EXERCISE BRIEF
Wherever the string "picture" appears, copy the whole line.

INFORMATION SHOWN
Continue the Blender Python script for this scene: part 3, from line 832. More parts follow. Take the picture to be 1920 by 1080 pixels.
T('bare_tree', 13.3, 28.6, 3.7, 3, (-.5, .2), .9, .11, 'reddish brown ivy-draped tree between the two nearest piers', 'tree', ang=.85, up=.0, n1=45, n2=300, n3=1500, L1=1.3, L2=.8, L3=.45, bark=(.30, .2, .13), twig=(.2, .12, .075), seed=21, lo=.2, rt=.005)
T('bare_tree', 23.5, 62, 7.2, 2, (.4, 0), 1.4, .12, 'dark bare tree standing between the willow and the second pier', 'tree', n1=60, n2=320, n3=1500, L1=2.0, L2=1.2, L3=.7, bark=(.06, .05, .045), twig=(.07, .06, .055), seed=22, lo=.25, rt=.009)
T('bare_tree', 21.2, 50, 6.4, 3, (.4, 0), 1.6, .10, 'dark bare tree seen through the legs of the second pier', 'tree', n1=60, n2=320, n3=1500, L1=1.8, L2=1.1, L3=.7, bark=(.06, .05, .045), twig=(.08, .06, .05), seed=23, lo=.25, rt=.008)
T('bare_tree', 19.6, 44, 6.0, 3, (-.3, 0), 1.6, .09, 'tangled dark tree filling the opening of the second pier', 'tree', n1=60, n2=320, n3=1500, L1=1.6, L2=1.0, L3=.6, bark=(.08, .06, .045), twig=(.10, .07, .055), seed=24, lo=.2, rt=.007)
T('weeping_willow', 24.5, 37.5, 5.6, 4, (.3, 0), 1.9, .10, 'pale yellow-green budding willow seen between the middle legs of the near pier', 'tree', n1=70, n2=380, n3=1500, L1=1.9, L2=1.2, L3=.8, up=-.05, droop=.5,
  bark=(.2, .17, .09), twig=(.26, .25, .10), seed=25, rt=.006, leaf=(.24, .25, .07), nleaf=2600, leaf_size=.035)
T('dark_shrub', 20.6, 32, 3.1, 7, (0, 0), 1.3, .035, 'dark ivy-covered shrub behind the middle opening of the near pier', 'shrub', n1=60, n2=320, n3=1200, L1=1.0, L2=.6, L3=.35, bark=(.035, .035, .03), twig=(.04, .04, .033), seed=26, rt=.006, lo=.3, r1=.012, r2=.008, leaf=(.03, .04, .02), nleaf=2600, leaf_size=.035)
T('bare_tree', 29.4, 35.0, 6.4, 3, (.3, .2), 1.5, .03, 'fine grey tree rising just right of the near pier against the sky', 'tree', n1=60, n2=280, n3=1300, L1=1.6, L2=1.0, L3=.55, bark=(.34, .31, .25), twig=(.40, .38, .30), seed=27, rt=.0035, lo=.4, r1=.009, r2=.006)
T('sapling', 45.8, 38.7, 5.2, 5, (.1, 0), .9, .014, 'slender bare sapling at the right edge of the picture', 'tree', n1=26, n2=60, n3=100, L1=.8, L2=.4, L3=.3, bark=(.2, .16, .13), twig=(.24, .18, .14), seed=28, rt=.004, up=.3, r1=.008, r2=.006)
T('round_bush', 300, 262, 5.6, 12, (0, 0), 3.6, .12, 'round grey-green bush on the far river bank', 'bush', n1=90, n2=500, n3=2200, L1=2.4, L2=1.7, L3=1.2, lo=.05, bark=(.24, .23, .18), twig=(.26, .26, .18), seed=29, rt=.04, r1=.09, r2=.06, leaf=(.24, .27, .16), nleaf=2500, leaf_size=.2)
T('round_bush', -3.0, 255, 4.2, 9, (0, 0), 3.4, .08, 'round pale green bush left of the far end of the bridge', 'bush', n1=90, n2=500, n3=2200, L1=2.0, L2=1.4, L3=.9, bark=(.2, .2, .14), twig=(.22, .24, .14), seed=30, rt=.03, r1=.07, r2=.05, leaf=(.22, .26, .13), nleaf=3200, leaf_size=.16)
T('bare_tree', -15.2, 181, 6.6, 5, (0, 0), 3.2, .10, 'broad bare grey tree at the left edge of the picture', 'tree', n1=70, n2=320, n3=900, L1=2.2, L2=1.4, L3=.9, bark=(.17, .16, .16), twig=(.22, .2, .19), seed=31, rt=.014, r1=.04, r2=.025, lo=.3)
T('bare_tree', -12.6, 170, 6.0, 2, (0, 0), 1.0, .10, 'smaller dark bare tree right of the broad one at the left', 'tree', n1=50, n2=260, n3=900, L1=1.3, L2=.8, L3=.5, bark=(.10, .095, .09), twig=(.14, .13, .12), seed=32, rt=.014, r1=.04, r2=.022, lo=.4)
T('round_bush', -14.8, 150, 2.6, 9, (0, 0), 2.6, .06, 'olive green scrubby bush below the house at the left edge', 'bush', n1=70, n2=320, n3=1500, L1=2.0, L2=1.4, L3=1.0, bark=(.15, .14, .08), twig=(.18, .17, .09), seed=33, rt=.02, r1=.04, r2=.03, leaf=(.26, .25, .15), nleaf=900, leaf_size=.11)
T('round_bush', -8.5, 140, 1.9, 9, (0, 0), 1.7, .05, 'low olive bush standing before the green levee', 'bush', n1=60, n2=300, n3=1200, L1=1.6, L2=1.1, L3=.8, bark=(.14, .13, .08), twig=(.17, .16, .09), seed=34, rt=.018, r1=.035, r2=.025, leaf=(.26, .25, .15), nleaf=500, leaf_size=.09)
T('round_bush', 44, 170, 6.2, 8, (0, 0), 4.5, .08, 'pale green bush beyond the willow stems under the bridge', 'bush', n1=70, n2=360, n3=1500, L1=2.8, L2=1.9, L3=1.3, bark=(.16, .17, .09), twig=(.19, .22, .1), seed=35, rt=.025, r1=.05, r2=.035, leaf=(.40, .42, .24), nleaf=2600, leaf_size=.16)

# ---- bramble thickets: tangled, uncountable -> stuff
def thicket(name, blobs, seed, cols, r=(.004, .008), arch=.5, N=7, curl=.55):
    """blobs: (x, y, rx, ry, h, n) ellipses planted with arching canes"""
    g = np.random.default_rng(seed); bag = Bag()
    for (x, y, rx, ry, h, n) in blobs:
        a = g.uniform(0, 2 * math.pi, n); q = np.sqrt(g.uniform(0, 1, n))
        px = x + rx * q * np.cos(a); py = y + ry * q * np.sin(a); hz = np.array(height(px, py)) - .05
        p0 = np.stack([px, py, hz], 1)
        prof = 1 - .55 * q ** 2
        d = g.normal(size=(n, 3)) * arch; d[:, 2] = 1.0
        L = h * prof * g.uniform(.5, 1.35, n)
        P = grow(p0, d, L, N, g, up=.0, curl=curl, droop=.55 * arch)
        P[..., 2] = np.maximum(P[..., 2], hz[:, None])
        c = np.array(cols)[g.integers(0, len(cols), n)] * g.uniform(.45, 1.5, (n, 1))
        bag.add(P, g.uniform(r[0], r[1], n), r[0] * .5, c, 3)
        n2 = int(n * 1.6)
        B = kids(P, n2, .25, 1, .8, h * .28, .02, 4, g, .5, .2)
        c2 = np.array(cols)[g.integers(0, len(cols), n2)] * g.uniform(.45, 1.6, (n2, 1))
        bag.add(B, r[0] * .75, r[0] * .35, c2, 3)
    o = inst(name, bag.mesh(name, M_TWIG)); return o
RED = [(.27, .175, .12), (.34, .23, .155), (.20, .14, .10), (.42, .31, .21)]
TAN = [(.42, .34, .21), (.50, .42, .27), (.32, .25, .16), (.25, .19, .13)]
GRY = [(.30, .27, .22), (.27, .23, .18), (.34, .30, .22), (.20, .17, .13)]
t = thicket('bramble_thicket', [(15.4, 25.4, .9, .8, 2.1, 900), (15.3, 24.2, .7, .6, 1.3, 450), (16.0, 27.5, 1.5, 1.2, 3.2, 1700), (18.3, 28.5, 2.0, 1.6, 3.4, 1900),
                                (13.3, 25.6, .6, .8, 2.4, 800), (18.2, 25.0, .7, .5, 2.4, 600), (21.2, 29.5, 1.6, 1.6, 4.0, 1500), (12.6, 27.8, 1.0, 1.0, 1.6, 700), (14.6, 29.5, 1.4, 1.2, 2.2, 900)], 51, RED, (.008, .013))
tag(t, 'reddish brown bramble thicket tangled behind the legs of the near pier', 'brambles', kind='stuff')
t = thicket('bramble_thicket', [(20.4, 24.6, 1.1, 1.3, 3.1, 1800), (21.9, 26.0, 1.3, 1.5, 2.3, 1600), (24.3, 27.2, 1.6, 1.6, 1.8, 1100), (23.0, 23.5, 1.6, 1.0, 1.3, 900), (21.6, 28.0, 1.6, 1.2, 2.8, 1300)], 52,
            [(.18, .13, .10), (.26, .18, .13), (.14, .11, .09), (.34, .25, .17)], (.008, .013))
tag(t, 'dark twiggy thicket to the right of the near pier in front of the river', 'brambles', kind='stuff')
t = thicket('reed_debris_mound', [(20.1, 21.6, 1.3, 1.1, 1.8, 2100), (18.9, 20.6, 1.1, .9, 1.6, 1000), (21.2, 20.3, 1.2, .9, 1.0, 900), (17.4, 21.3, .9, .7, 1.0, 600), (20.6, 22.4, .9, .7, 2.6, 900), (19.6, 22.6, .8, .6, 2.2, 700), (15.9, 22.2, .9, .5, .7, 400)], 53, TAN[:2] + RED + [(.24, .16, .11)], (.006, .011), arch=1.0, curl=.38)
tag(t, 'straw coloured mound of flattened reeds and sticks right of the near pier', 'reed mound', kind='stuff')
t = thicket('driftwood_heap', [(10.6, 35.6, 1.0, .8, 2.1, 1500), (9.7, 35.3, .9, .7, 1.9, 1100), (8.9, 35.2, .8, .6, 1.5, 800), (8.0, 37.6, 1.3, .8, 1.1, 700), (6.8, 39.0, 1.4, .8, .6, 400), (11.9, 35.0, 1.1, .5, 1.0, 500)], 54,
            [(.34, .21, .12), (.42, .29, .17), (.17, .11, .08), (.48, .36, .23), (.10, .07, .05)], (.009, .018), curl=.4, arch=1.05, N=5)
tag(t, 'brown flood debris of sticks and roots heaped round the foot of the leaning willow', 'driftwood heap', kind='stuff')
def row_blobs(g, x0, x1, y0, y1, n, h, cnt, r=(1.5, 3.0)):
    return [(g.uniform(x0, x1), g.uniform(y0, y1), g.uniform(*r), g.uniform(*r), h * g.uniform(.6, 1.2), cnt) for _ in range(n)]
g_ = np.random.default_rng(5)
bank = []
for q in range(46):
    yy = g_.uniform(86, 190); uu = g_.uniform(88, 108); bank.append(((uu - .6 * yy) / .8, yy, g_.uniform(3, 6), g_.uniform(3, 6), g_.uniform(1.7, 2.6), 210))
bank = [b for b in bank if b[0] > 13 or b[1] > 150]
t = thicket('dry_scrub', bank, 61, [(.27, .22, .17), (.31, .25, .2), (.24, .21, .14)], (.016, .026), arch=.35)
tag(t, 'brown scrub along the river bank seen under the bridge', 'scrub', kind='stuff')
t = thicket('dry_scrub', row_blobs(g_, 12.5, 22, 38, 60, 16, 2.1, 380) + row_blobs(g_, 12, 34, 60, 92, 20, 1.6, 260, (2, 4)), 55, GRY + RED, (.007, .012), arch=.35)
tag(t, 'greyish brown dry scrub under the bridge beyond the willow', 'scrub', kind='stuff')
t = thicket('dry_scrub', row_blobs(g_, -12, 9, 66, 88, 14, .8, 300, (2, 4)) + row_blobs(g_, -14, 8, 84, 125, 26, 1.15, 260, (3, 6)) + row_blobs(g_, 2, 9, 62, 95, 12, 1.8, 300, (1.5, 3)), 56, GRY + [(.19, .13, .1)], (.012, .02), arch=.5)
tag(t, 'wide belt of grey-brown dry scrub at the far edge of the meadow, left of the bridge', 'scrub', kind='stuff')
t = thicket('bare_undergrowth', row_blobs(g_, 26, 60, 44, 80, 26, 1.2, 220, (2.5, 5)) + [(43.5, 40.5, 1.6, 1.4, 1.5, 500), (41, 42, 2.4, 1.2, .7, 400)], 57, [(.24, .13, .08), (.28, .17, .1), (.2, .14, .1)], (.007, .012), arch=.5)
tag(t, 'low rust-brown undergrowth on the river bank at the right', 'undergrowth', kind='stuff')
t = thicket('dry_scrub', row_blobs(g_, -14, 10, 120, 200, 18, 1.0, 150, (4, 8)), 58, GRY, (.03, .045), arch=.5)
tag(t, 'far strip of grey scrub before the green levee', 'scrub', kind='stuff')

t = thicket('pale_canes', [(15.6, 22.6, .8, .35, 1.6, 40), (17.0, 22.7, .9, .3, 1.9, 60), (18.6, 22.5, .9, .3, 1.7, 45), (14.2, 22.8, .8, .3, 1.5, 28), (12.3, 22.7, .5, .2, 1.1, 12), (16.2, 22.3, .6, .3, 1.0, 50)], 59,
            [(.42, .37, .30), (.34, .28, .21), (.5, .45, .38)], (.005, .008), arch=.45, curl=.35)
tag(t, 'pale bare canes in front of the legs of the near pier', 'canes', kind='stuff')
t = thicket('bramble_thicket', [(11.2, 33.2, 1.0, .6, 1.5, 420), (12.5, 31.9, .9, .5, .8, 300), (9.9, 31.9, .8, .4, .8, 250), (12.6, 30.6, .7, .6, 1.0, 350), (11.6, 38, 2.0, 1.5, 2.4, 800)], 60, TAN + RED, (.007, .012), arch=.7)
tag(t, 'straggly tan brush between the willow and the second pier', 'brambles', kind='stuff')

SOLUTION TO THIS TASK
Continue the Blender Python script for this scene: part 3, from line 832. More parts follow. Take the picture to be 1920 by 1080 pixels.
T('sapling', 45.8, 38.7, 5.2, 5, (.1, 0), .9, .014, 'slender bare sapling at the right edge of the picture', 'tree', n1=26, n2=60, n3=100, L1=.8, L2=.4, L3=.3, bark=(.2, .16, .13), twig=(.24, .18, .14), seed=28, rt=.004, up=.3, r1=.008, r2=.006)
T('bare_tree', -15.2, 181, 6.6, 5, (0, 0), 3.2, .10, 'broad bare grey tree at the left edge of the picture', 'tree', n1=70, n2=320, n3=900, L1=2.2, L2=1.4, L3=.9, bark=(.17, .16, .16), twig=(.22, .2, .19), seed=31, rt=.014, r1=.04, r2=.025, lo=.3)